Dependent on the whims of electronic devices, people may comfort themselves with the knowledge, that their isolation will have an ending, while those experiencing emotional loneliness, may not have this, with which to look forward. They may be experiencing existential loneliness, confronting what philosophers such as Jean Paul Sartre see, as the absurdity of our existence in a meaningless world. Not surprisingly, this will lead to a great deal of anxiety.
While not feeling cosmic isolation, immigrants may miss their own countries and feel themselves to be outsiders, living in a foreign culture, leading to their cultural loneliness.
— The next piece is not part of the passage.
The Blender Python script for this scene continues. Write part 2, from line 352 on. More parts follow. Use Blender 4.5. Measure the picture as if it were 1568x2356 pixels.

Faced with so much misery, what can be done? Self care and sharing the emotional load is the advice given on websites dealing with physical and mental health. Paul McCartney in 1966 brought loneliness to public attention with his song “Eleanor Rigby” about a woman who hid her distress from others by wearing ” a face that she keeps in a jar by the door”.  In later songs, McCartney offers words of encouragement to John Lennon’s son Julian in “Hey Jude” and he remembers the advice his mother Mary gave to him, in times of trouble, to “Let It Be”.
In 1988, Neil Diamond expressed his existential loneliness in the song “I Am I Said”, protesting the worth of his existence in an empty and uncaring universe. While we may be less eloquent than Paul McCartney and Neil Diamond, surely sharing our negative emotions is the way forward, to bring us out of Loneliness?